The ruling CPM party in West Bengal clearly believes that Nandigram is an issue over which it has the final say, and upon which other institutions of governance have no standing to comment. In recent days, the CPM was reported to have asked Parliament to stay away from the issue because it is a 'state subject'. Here is a newsreport from this morning’s Telegraph which reflects this stance in respect of institutions within West Bengal – specifically, the High Court of Kolkata and the office of the Governor. I am struck by the fact that this line of reasoning is quite similar to that employed by General Musharraf recently to fend off attacks by the courts and other political parties on his administration. This may, however, be a knee-jerk reaction, and the issue seems far more complicated, involving as it does a multitude of interests and competing agendas of political parties, corporate groups, the media in India, constitutional authorities, economic policy-makers and other actors.
This post is not making an argument as much as pointing to analysis offered by others that seek to unpack the issues involved. I rely principally on two columns that appeared recently in the pages of the Hindustan Times by regular columnists Barkha Dutt and Vir Sanghvi. Here are extracts from Dutt’s piece:
This time the violence has unfolded behind a veil of intrigue and secrecy. Unlike in March, when an entire country watched horrified as police guns pummelled unarmed villagers with bullets and bulldozed their way through Nandigram, this week Marxist foot soldiers made sure that blockades and threats and the stealth of the night would keep them protected from public gaze. But, as horror stories managed to break through the shroud of silence — bone chilling stories of rape, plunder and murder — the West Bengal Chief Minister gave away the game himself. With the transparent aggression that marks a man with a guilty conscience, he flared up in rare anger and told journalists that the protestors in Nandigram been “paid back in their own coin.”
And so, just like that, the mask was off.
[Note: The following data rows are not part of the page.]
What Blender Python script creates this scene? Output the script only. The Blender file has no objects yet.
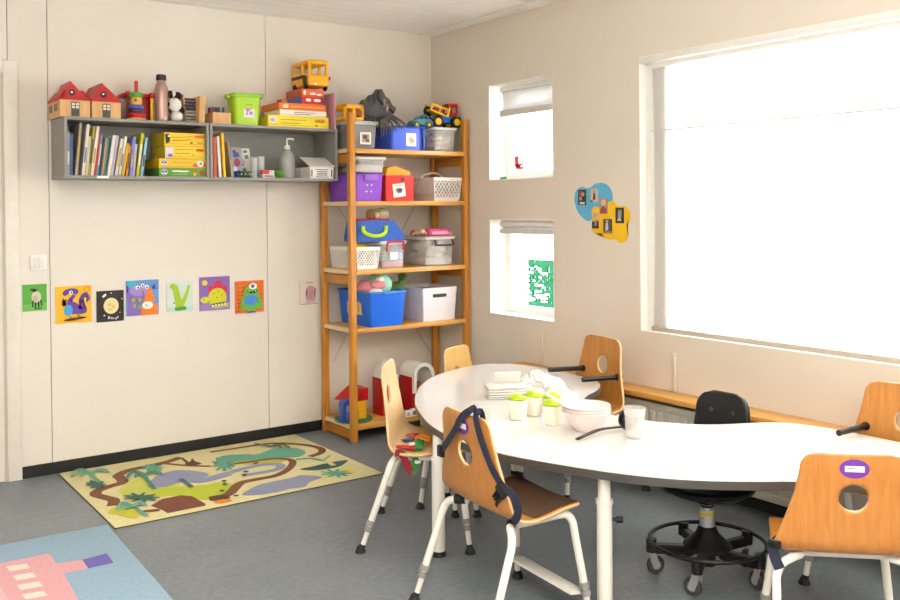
import bpy, bmesh, math, random
from mathutils import Vector, Matrix, Euler
random.seed(7)
PI = math.pi
C = bpy.context.scene.collection

# ------------------------------------------------------------------ camera solved from the room's own lines
FPX, YAW, PITCH, ROLL, CY = 919.96, .62215, -.009058, -.008904, 216.125
CAM = Vector((-3.600, -5.220, 1.400))
def axes():
    F = Vector((math.sin(YAW)*math.cos(PITCH), math.cos(YAW)*math.cos(PITCH), math.sin(PITCH)))
    R0 = Vector((math.cos(YAW), -math.sin(YAW), 0)); U0 = R0.cross(F)
    c, s = math.cos(ROLL), math.sin(ROLL)
    return R0*c + U0*s, -(R0*-s + U0*c), F
RT, DN, FW = axes()
def at(u, v, ax, val):
    """where the sight line through a measured point meets the plane x/y/z = val (used to measure the room)"""
    w = RT*((u-450)/FPX) + DN*((v-CY)/FPX) + FW
    return CAM + w*((val-CAM[ax])/w[ax])
def X(u, y, v=200): return at(u, v, 1, y).x          # x on a plane parallel to the back wall
def Z(u, v, y): return at(u, v, 1, y).z
def flo(u, v, z=0.): return at(u, v, 2, z)

# ------------------------------------------------------------------ materials
def lin(h):
    h = h.lstrip('#'); o = []
    for i in (0, 2, 4):
        c = int(h[i:i+2], 16)/255
        o.append(c/12.92 if c <= .04045 else ((c+.055)/1.055)**2.4)
    return (*o, 1)
MATS = {}
def mat(hexc, rough=.5, metal=0., spec=.5, alpha=1., trans=0., var=.0, scale=20., bump=0., coat=0., trl=0.):
    key = (hexc, rough, metal, spec, alpha, trans, var, scale, bump, coat, trl)
    if key in MATS: return MATS[key]
    m = bpy.data.materials.new('surface_'+hexc.strip('#')); m.use_nodes = True
    nt = m.node_tree; b = nt.nodes['Principled BSDF']
    c = lin(hexc)
    b.inputs['Base Color'].default_value = c
    b.inputs['Roughness'].default_value = rough; b.inputs['Metallic'].default_value = metal
    b.inputs['Specular IOR Level'].default_value = spec
    b.inputs['Transmission Weight'].default_value = trans
    b.inputs['Coat Weight'].default_value = coat
    tc = nt.nodes.new('ShaderNodeTexCoord'); nz = nt.nodes.new('ShaderNodeTexNoise')
    nz.inputs['Scale'].default_value = scale; nz.inputs['Detail'].default_value = 4
    nt.links.new(tc.outputs['Object'], nz.inputs['Vector'])
    v = var or .03
    rp = nt.nodes.new('ShaderNodeValToRGB')
    rp.color_ramp.elements[0].position = .3; rp.color_ramp.elements[1].position = .7
    rp.color_ramp.elements[0].color = (*[max(0, k*(1-v)) for k in c[:3]], 1)
    rp.color_ramp.elements[1].color = (*[min(1, k*(1+v)) for k in c[:3]], 1)
    nt.links.new(nz.outputs['Fac'], rp.inputs['Fac']); nt.links.new(rp.outputs['Color'], b.inputs['Base Color'])
    if bump:
        bp = nt.nodes.new('ShaderNodeBump'); bp.inputs['Strength'].default_value = bump; bp.inputs['Distance'].default_value = .003
        nt.links.new(nz.outputs['Fac'], bp.inputs['Height']); nt.links.new(bp.outputs['Normal'], b.inputs['Normal'])
    if alpha < 1: b.inputs['Alpha'].default_value = alpha
    if trl:
        tl = nt.nodes.new('ShaderNodeBsdfTranslucent'); mx = nt.nodes.new('ShaderNodeMixShader')
        nt.links.new(rp.outputs['Color'], tl.inputs['Color']); mx.inputs['Fac'].default_value = trl
        nt.links.new(b.outputs[0], mx.inputs[1]); nt.links.new(tl.outputs[0], mx.inputs[2])
        nt.links.new(mx.outputs[0], nt.nodes['Material Output'].inputs['Surface'])
    MATS[key] = m; return m
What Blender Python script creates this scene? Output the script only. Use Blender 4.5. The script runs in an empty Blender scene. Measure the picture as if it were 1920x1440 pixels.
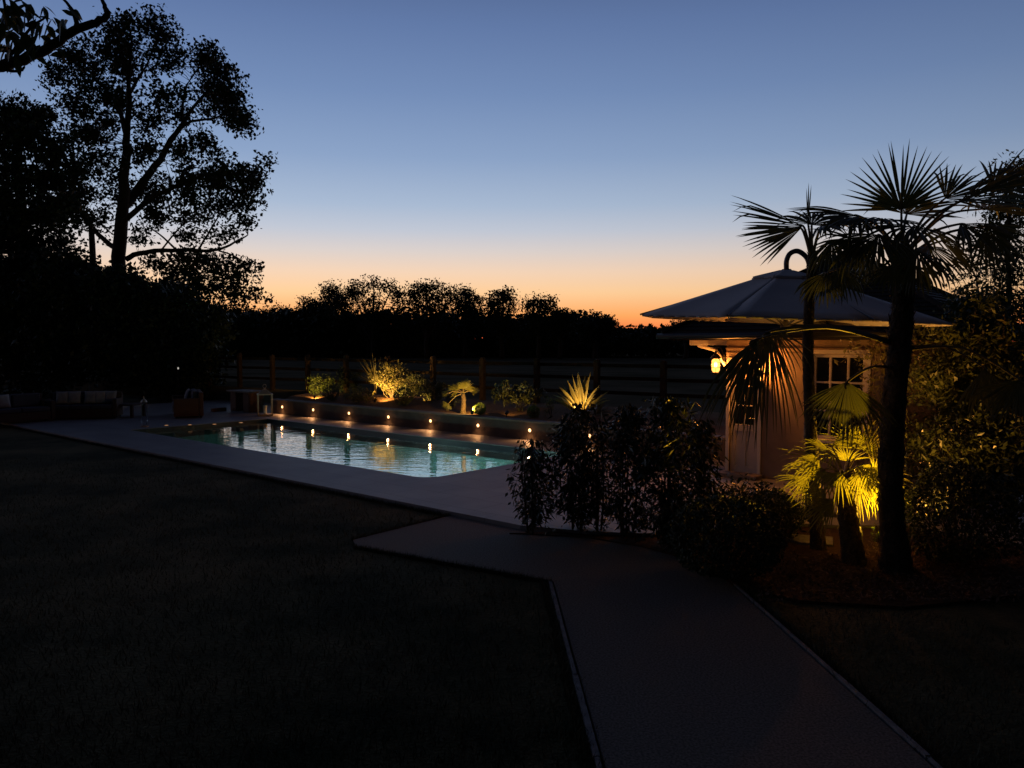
import bpy, math
import numpy as np
from mathutils import Vector, Matrix

sc = bpy.context.scene
C = sc.collection
R = math.radians

# ------------------------------------------------------------------ camera
CAM_H = 2.4
FPX = 1500.0
PITCH = math.atan(80 / 1500)
cam = bpy.data.cameras.new('camera')
cam_o = bpy.data.objects.new('camera', cam)
C.objects.link(cam_o)
cam.sensor_width = 36
cam.lens = 36 * FPX / 1920
cam.clip_start = 0.05
cam.clip_end = 2000
cam_o.location = (0, 0, CAM_H)
cam_o.rotation_euler = (R(90) - PITCH, 0, 0)
sc.camera = cam_o

# ------------------------------------------------------------------ sky
def lin(c):
    return tuple(((v / 255) / 12.92 if v / 255 <= 0.04045 else ((v / 255 + 0.055) / 1.055) ** 2.4) for v in c)

world = bpy.data.worlds.new('World')
sc.world = world
world.use_nodes = True
nt = world.node_tree
N, Lk = nt.nodes, nt.links
bg = N['Background']
tc = N.new('ShaderNodeTexCoord')
sep = N.new('ShaderNodeSeparateXYZ')
Lk.new(tc.outputs['Generated'], sep.inputs[0])
ramp = N.new('ShaderNodeValToRGB')
Lk.new(sep.outputs['Z'], ramp.inputs[0])
stops = [(0.000, (226, 92, 58)), (0.012, (250, 120, 66)), (0.032, (254, 170, 98)), (0.060, (250, 202, 150)),
         (0.085, (238, 206, 178)), (0.110, (214, 203, 198)), (0.135, (188, 194, 207)), (0.165, (164, 181, 205)),
         (0.22, (136, 159, 194)), (0.29, (113, 138, 180)), (0.36, (96, 120, 165)), (0.46, (66, 84, 124)),
         (0.65, (40, 48, 74)), (1.0, (27, 29, 42))]
el = ramp.color_ramp.elements
while len(el) < len(stops):
    el.new(0.5)
for e, (p, c) in zip(el, stops):
    e.position = p
    e.color = lin(c) + (1,)
# the sky is brightest over the sunset and dim on the eastern side
dot = N.new('ShaderNodeVectorMath'); dot.operation = 'DOT_PRODUCT'
Lk.new(tc.outputs['Generated'], dot.inputs[0])
dot.inputs[1].default_value = (-0.28, 0.96, 0)
mr = N.new('ShaderNodeMapRange')
Lk.new(dot.outputs['Value'], mr.inputs[0])
mr.inputs[1].default_value = -0.45
mr.inputs[2].default_value = 1.0
mr.inputs[3].default_value = 0.03
mr.inputs[4].default_value = 1.08
mul = N.new('ShaderNodeMix'); mul.data_type = 'RGBA'; mul.blend_type = 'MULTIPLY'
mul.inputs[0].default_value = 1.0
# away from the sunset the horizon is a dull blue grey, not orange
dusk = N.new('ShaderNodeValToRGB')
de = dusk.color_ramp.elements
de[0].position = 0.0; de[0].color = lin((104, 104, 122)) + (1,)
de[1].position = 1.0; de[1].color = lin((27, 29, 42)) + (1,)
e_ = de.new(0.35); e_.color = lin((92, 104, 140)) + (1,)
Lk.new(sep.outputs['Z'], dusk.inputs[0])
az = N.new('ShaderNodeMapRange'); az.interpolation_type = 'SMOOTHSTEP'
Lk.new(dot.outputs['Value'], az.inputs[0])
az.inputs[1].default_value = -0.05; az.inputs[2].default_value = 0.58
side = N.new('ShaderNodeMix'); side.data_type = 'RGBA'
Lk.new(az.outputs[0], side.inputs[0]); Lk.new(dusk.outputs[0], side.inputs[6]); Lk.new(ramp.outputs[0], side.inputs[7])
Lk.new(side.outputs[2], mul.inputs[6])
low = N.new('ShaderNodeMapRange')           # below the horizon the sky ends
Lk.new(sep.outputs['Z'], low.inputs[0])
low.inputs[1].default_value = -0.03
low.inputs[2].default_value = -0.004
low.inputs[3].default_value = 0.01
low.inputs[4].default_value = 1.0
m2 = N.new('ShaderNodeMath'); m2.operation = 'MULTIPLY'
Lk.new(mr.outputs[0], m2.inputs[0]); Lk.new(low.outputs[0], m2.inputs[1])
Lk.new(m2.outputs[0], mul.inputs[7])
sky = N.new('ShaderNodeTexSky')
sky.sky_type = 'NISHITA'
sky.sun_disc = False
sky.sun_elevation = R(-4.0)
sky.sun_rotation = R(-16)
add = N.new('ShaderNodeMix'); add.data_type = 'RGBA'; add.blend_type = 'ADD'
add.inputs[0].default_value = 0.04
Lk.new(mul.outputs[2], add.inputs[6])
Lk.new(sky.outputs[0], add.inputs[7])
Lk.new(add.outputs[2], bg.inputs[0])
bg.inputs[1].default_value = 1.0

sc.view_settings.view_transform = 'Standard'
sc.view_settings.look = 'None'
sc.view_settings.exposure = 0
sc.view_settings.gamma = 1
sc.render.engine = 'CYCLES'
cy = sc.cycles
cy.use_denoising = True
try:
    cy.denoiser = 'OPENIMAGEDENOISE'
except Exception:
    pass
cy.max_bounces = 6
cy.diffuse_bounces = 3
cy.glossy_bounces = 4
cy.transparent_max_bounces = 12
cy.sample_clamp_indirect = 3
cy.caustics_reflective = False
cy.caustics_refractive = False

# ------------------------------------------------------------------ points
fwd = np.array((0, math.cos(PITCH), -math.sin(PITCH)))
upv = np.array((0, math.sin(PITCH), math.cos(PITCH)))
rgt = np.array((1.0, 0, 0))
EYE = np.array((0, 0, CAM_H))

def ray(px, py):
    return fwd + rgt * ((px - 960) / FPX) - upv * ((py - 720) / FPX)

def P(px, py, d):
    """measured point of the photograph, d metres in front of the camera"""
    r = ray(px, py)
    return EYE + r * (d / r[1])

def G(px, py, z=0.0):
    """measured point of the photograph lying at height z"""
    r = ray(px, py)
    return EYE + r * ((z - CAM_H) / r[2])

# pool frame: origin at the pool's near corner, U along its long side, V across
O = np.array((-1.45, 13.6, 0.0))
U = np.array((0.755, -0.655, 0.0)); U /= np.linalg.norm(U)
V = np.array((-U[1], U[0], 0.0))
Z = np.array((0, 0, 1.0))

def W(u, v, z=0.0):
    return O + U * u + V * v + Z * z

rng = np.random.default_rng(11)
def rnd(a, b):
    return float(rng.uniform(a, b))

# ------------------------------------------------------------------ materials
MATS = {}
def mat(name, color, rough=0.7, metal=0.0, var=0.0, scale=4.0, color2=None, bump=0.0, bscale=30.0, spec=0.5,
        emit=None, estr=0.0, transl=0.0, detail=4.0):
    if name in MATS:
        return MATS[name]
    m = bpy.data.materials.new(name)
    m.use_nodes = True
    t = m.node_tree
    b = t.nodes['Principled BSDF']
    b.inputs['Base Color'].default_value = tuple(color) + (1,)
    b.inputs['Roughness'].default_value = rough
    b.inputs['Metallic'].default_value = metal
    b.inputs['Specular IOR Level'].default_value = spec
    geo = t.nodes.new('ShaderNodeNewGeometry')
    if color2 is not None or var:
        c2 = color2 if color2 is not None else tuple(max(0, v * (1 - var)) for v in color)
        n = t.nodes.new('ShaderNodeTexNoise')
        n.inputs['Scale'].default_value = scale
        n.inputs['Detail'].default_value = detail
        t.links.new(geo.outputs['Position'], n.inputs['Vector'])
        mp = t.nodes.new('ShaderNodeMapRange')
        mp.inputs[1].default_value = 0.35; mp.inputs[2].default_value = 0.65
        t.links.new(n.outputs[0], mp.inputs[0])
        mx = t.nodes.new('ShaderNodeMix'); mx.data_type = 'RGBA'
        mx.inputs[6].default_value = tuple(color) + (1,)
        mx.inputs[7].default_value = tuple(c2) + (1,)
        t.links.new(mp.outputs[0], mx.inputs[0])
        t.links.new(mx.outputs[2], b.inputs['Base Color'])
    if bump:
        n2 = t.nodes.new('ShaderNodeTexNoise')
        n2.inputs['Scale'].default_value = bscale
        n2.inputs['Detail'].default_value = 6
        t.links.new(geo.outputs['Position'], n2.inputs['Vector'])
        bp = t.nodes.new('ShaderNodeBump')
        bp.inputs['Strength'].default_value = bump
        bp.inputs['Distance'].default_value = 0.02
        t.links.new(n2.outputs[0], bp.inputs['Height'])
        t.links.new(bp.outputs[0], b.inputs['Normal'])
    if emit:
        b.inputs['Emission Color'].default_value = tuple(emit) + (1,)
        b.inputs['Emission Strength'].default_value = estr
    if transl:
        tr = t.nodes.new('ShaderNodeBsdfTranslucent')
        tr.inputs[0].default_value = tuple(min(1, v * 1.4) for v in color) + (1,)
        ms = t.nodes.new('ShaderNodeMixShader')
        ms.inputs[0].default_value = transl
        t.links.new(b.outputs[0], ms.inputs[1])
        t.links.new(tr.outputs[0], ms.inputs[2])
        t.links.new(ms.outputs[0], t.nodes['Material Output'].inputs[0])
    MATS[name] = m
    return m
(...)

There wasn’t even a feeble attempt to deny that CPM cadres had been permitted by the party to storm their way back into Nandigram. If they had to shoot, kill and rape to make their way back in, so be it. No explanations were provided for why central paramilitary forces were sent in only after the Left’s militia was firmly back at home base. No apologies were offered for why a state government in democratic India should need to wage an extra-constitutional war. Other than contempt and criticism, there was no response at all to the high-minded public lament by Governor Gopalkrishna Gandhi. As far as the Chief Minister was concerned his party’s private army had “retaliated in desperation”.
Twenty fours later, after a storm of protests over his remarks, Buddhadeb Bhattacharjee had another opportunity to take back his words, or make a retraction that is standard for politicians. He didn’t bother. Instead, he took it all one step further by declaring that he stood by his comments because he could not forget his “political identity” and he was “not above the party”.
But what happened to not being above the law?
… … … After two eruptions of political violence in Nandigram, the dispute has gone much beyond a debate over economic reform. The controversy is no longer confined to whether an Indonesian chemical plant should have been allowed to come up in villages that don’t want it. It’s now only about one thing — the abject failure of governance. And to borrow a phrase from the Left, the state government will eventually be paid back in its own coin.
Vir Sanghvi offers a different perspective, where he rejects the bulk of Dutt’s analysis. For him, this is not an issue about the rule of law or governance, but one that demonstrates to him the essential nature of the CPM. His piece is strongly polemical, and I for one was not entirely persuaded. However, his piece is useful for the facts he asserts to build his argument:
If it was the state that had to impose the rule of law, then why didn’t the West Bengal government send in the police? Instead, it was armed CPM cadres who went into Nandigram and fought pitched battles with the extremists, killing and raping villagers in the process while simultaneously assaulting the media to prevent their violent acts from being recorded.
All this was because the CPM, in the manner of all communist parties, sees no distinction between the party and the state, between the cadres and the police and between the enemies of the party and the enemies of the nation.
Anybody who thinks that the true lesson of Nandigram is about the poor man’s right to hold on to his land or to the imposition of the rule of law on extremists misses the point. The debate about acquisition is an old one and there can be no dispute over the need to fight extremism.
The lesson of Nandigram is not about any of those things. It is about the true nature of the CPM, a totalitarian party that does not recognise the difference between the rule of law and the rule of the Politburo. If Buddhadeb Bhattacharjee had used the instruments of the state to regain control of Nandigram, many of us would have supported him.
Beneath the extremely rancorous debate, there are genuine issues that those with an interest in our legal system should be concerned about. I hope that some of us on the blog will be able to both comment upon, and follow this issue closely. As this report indicates, the issue is scheduled to be raised in Parliament tomorrow.